*Exercise objective:*
Extract each line of the material that follows exactly and omit its pictures.
+++ Given information +++
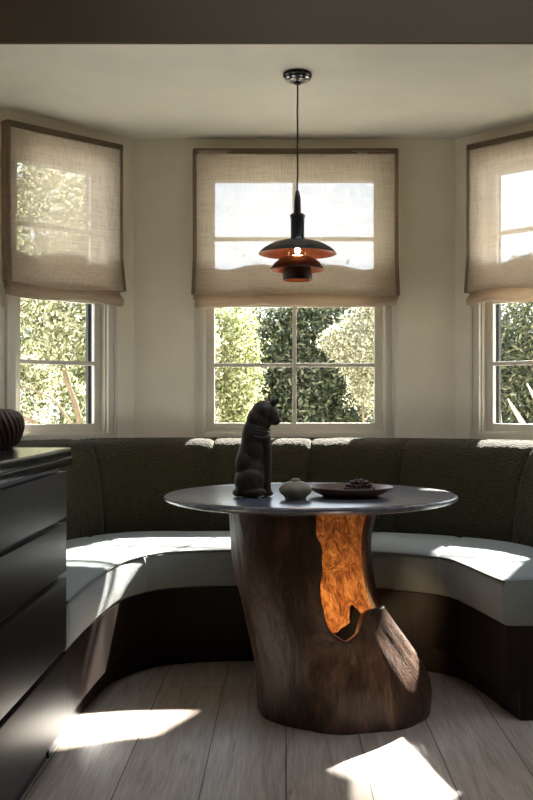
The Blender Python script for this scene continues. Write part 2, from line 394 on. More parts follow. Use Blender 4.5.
# roman blinds -----------------------------------------------------------
def blind(A, T, uc, half, label, seed):
    ang = math.atan2(T[1], T[0])
    b = thing('roman_blind', label, 'window blind', (A[0] + T[0] * uc, A[1] + T[1] * uc, 0), ang, group='linen blinds in the bay')
    top, hem = 2.338, 1.612
    fl = lambda u, z: .010 * noise.noise((u * 3 + seed, z * 2.2, seed)) + .004 * noise.noise((u * 14 + seed, z * 5, 3))
    Y0 = -.075
    def flare(u, z):   # the lower fold swings a little wider than the sheet
        k = max(0, (1.80 - z) / .2); return u * (1 + .012 * k)
    n = 64
    bm = bmesh.new()
    P = [[(flare(u, z), Y0 - .02 * max(0, (1.8 - z) / .2) + fl(u, z), z + (.010 * math.sin(u * 9 + seed) * max(0, (1.75 - z) / .14)))
          for u in [half * (-1 + 2 * i / n) for i in range(n + 1)]] for z in [hem + (top - hem) * j / 48 for j in range(49)]]
    grid(bm, P)
    sheet = obj('sheet', bm, M['linen'], b, True, 0)
    # cloth folded up behind the sheet, with a scalloped upper edge
    bm = bmesh.new(); rows = []
    nf = 3 if half > .4 else 2
    for j in range(17):
        row = []
        for i in range(n + 1):
            u = half * (-1 + 2 * i / n); ph = (u / half + 1) / 2 * nf
            zt = 1.742 + .030 * abs(math.cos(math.pi * ph)) ** 1.5 + .006 * noise.noise((u * 8, seed, 0))
            z = hem - .02 + (zt - hem + .02) * j / 16
            row.append((flare(u, z) * .995, Y0 + .022 + .008 * math.sin(j / 16 * math.pi) + fl(u, z), z))
        rows.append(row)
    grid(bm, rows)
    obj('back_fold', bm, M['linen_fold'], b, True, 0)
    # the lowest pleat hanging under the sheet
    bm = bmesh.new(); rows = []
    prof = [(.030, 1.64), (.012, 1.612), (-.012, 1.590), (-.018, 1.570), (-.005, 1.556), (.016, 1.556), (.026, 1.575), (.028, 1.61)]
    for (dy, z) in prof:
        row = []
        for i in range(n + 1):
            u = half * (-1 + 2 * i / n)
            sag = .008 * math.cos(u / half * math.pi * 1.5 + seed) + .006 * noise.noise((u * 6, seed, 1))
            row.append((u * .985, Y0 + dy + fl(u, z), z + sag))
        rows.append(row)
    grid(bm, rows)
    obj('bottom_pleat', bm, M['linen_fold'], b, True, 0)
    # dark hem tapes at the sides and the top
    for s in (-1, 1):
        bm = bmesh.new(); rows = []
        for j in range(49):
            z = hem + (top - hem) * j / 48
            zz = z + .010 * math.sin(s * half * 9 + seed) * max(0, (1.75 - z) / .14)
            y = Y0 - .02 * max(0, (1.8 - z) / .2) + fl(s * half, z)
            a, c = flare(s * half, z), flare(s * (half - .018), z)
            rows.append([(a, y + .05, zz), (a + s * .002, y - .003, zz), (c, y - .004, zz)])
        grid(bm, rows)
        obj('hem', bm, M['linen_hem'], b, True, 30)
    bm = bmesh.new(); box(bm, -half, half, Y0 - .004, -.019, top - .006, top + .012, .003); box(bm, -half, half, Y0 - .005, Y0 - .002, top - .018, top - .006)
    obj('head_rail', bm, M['linen_hem'], b, True, 30)
    return b
blind((XL, BACK), TB, .823, .515, 'sheer linen roman blind half lowered over the middle window', 1.3)
blind((SL, YB), TL, UC_S - .017, .318, 'greyish linen roman blind over the narrow left bay window', 5.1)
blind((XR, BACK), TR,   .4427, .318, 'sheer linen roman blind over the right bay window, cut by the picture edge', 9.4)

# ---------------------------------------------------------------- banquette
inner = spline([(-.66, 2.998), (-.657, 3.3), (-.637, 3.65), (-.60, 3.84), (-.50, 4.0), (-.35, 4.065), (-.15, 4.09), (.1, 4.085), (.3, 4.04), (.48, 3.97), (.62, 3.86), (.67, 3.69), (.705, 3.5), (.7345, 3.356)], 0)
outer = spline([(-1.03, 2.998), (-1.04, 3.5), (-1.03, 4.1), (-.968, 4.43), (-.844, 4.62), (-.66, 4.71), (-.35, 4.735), (.1, 4.73), (.41, 4.69), (.66, 4.61), (.836, 4.49), (1.0, 4.31), (1.10, 3.95), (1.12, 3.356)], 0)
NK = 13
def nrm(f, t):
    d = f(t + .05) - f(t - .05) if .05 < t < NK - .05 else (f(.1) - f(0) if t <= .05 else f(NK) - f(NK - .1))
    d = Vector((d.x, d.y)).normalized()
    return Vector((-d.y, d.x))        # points away from the table
bq = thing('banquette', 'built-in curved bench with olive boucle back and grey-green seat round the bay', 'bench', (.04, 4.1, 0))
OFF = Vector((.04, 4.1, 0))
def L3(p, z): return Vector((p.x, p.y, z)) - OFF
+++
*Answer below:*
The Blender Python script for this scene continues. Write part 2, from line 394 on. More parts follow. Use Blender 4.5.
# roman blinds -----------------------------------------------------------
def blind(A, T, uc, half, label, seed):
    ang = math.atan2(T[1], T[0])
    b = thing('roman_blind', label, 'window blind', (A[0] + T[0] * uc, A[1] + T[1] * uc, 0), ang, group='linen blinds in the bay')
    top, hem = 2.338, 1.612
    fl = lambda u, z: .010 * noise.noise((u * 3 + seed, z * 2.2, seed)) + .004 * noise.noise((u * 14 + seed, z * 5, 3))
    Y0 = -.075
    def flare(u, z):   # the lower fold swings a little wider than the sheet
        k = max(0, (1.80 - z) / .2); return u * (1 + .012 * k)
    n = 64
    bm = bmesh.new()
    P = [[(flare(u, z), Y0 - .02 * max(0, (1.8 - z) / .2) + fl(u, z), z + (.010 * math.sin(u * 9 + seed) * max(0, (1.75 - z) / .14)))
          for u in [half * (-1 + 2 * i / n) for i in range(n + 1)]] for z in [hem + (top - hem) * j / 48 for j in range(49)]]
    grid(bm, P)
    sheet = obj('sheet', bm, M['linen'], b, True, 0)
    # cloth folded up behind the sheet, with a scalloped upper edge
    bm = bmesh.new(); rows = []
    nf = 3 if half > .4 else 2
    for j in range(17):
        row = []
        for i in range(n + 1):
            u = half * (-1 + 2 * i / n); ph = (u / half + 1) / 2 * nf
            zt = 1.742 + .030 * abs(math.cos(math.pi * ph)) ** 1.5 + .006 * noise.noise((u * 8, seed, 0))
            z = hem - .02 + (zt - hem + .02) * j / 16
            row.append((flare(u, z) * .995, Y0 + .022 + .008 * math.sin(j / 16 * math.pi) + fl(u, z), z))
        rows.append(row)
    grid(bm, rows)
    obj('back_fold', bm, M['linen_fold'], b, True, 0)
    # the lowest pleat hanging under the sheet
    bm = bmesh.new(); rows = []
    prof = [(.030, 1.64), (.012, 1.612), (-.012, 1.590), (-.018, 1.570), (-.005, 1.556), (.016, 1.556), (.026, 1.575), (.028, 1.61)]
    for (dy, z) in prof:
        row = []
        for i in range(n + 1):
            u = half * (-1 + 2 * i / n)
            sag = .008 * math.cos(u / half * math.pi * 1.5 + seed) + .006 * noise.noise((u * 6, seed, 1))
            row.append((u * .985, Y0 + dy + fl(u, z), z + sag))
        rows.append(row)
    grid(bm, rows)
    obj('bottom_pleat', bm, M['linen_fold'], b, True, 0)
    # dark hem tapes at the sides and the top
    for s in (-1, 1):
        bm = bmesh.new(); rows = []
        for j in range(49):
            z = hem + (top - hem) * j / 48
            zz = z + .010 * math.sin(s * half * 9 + seed) * max(0, (1.75 - z) / .14)
            y = Y0 - .02 * max(0, (1.8 - z) / .2) + fl(s * half, z)
            a, c = flare(s * half, z), flare(s * (half - .018), z)
            rows.append([(a, y + .05, zz), (a + s * .002, y - .003, zz), (c, y - .004, zz)])
        grid(bm, rows)
        obj('hem', bm, M['linen_hem'], b, True, 30)
    bm = bmesh.new(); box(bm, -half, half, Y0 - .004, -.019, top - .006, top + .012, .003); box(bm, -half, half, Y0 - .005, Y0 - .002, top - .018, top - .006)
    obj('head_rail', bm, M['linen_hem'], b, True, 30)
    return b
blind((XL, BACK), TB, .823, .515, 'sheer linen roman blind half lowered over the middle window', 1.3)
blind((SL, YB), TL, UC_S - .017, .318, 'greyish linen roman blind over the narrow left bay window', 5.1)
blind((XR, BACK), TR,   .4427, .318, 'sheer linen roman blind over the right bay window, cut by the picture edge', 9.4)

# ---------------------------------------------------------------- banquette
inner = spline([(-.66, 2.998), (-.657, 3.3), (-.637, 3.65), (-.60, 3.84), (-.50, 4.0), (-.35, 4.065), (-.15, 4.09), (.1, 4.085), (.3, 4.04), (.48, 3.97), (.62, 3.86), (.67, 3.69), (.705, 3.5), (.7345, 3.356)], 0)
outer = spline([(-1.03, 2.998), (-1.04, 3.5), (-1.03, 4.1), (-.968, 4.43), (-.844, 4.62), (-.66, 4.71), (-.35, 4.735), (.1, 4.73), (.41, 4.69), (.66, 4.61), (.836, 4.49), (1.0, 4.31), (1.10, 3.95), (1.12, 3.356)], 0)
NK = 13
def nrm(f, t):
    d = f(t + .05) - f(t - .05) if .05 < t < NK - .05 else (f(.1) - f(0) if t <= .05 else f(NK) - f(NK - .1))
    d = Vector((d.x, d.y)).normalized()
    return Vector((-d.y, d.x))        # points away from the table
bq = thing('banquette', 'built-in curved bench with olive boucle back and grey-green seat round the bay', 'bench', (.04, 4.1, 0))
OFF = Vector((.04, 4.1, 0))
def L3(p, z): return Vector((p.x, p.y, z)) - OFF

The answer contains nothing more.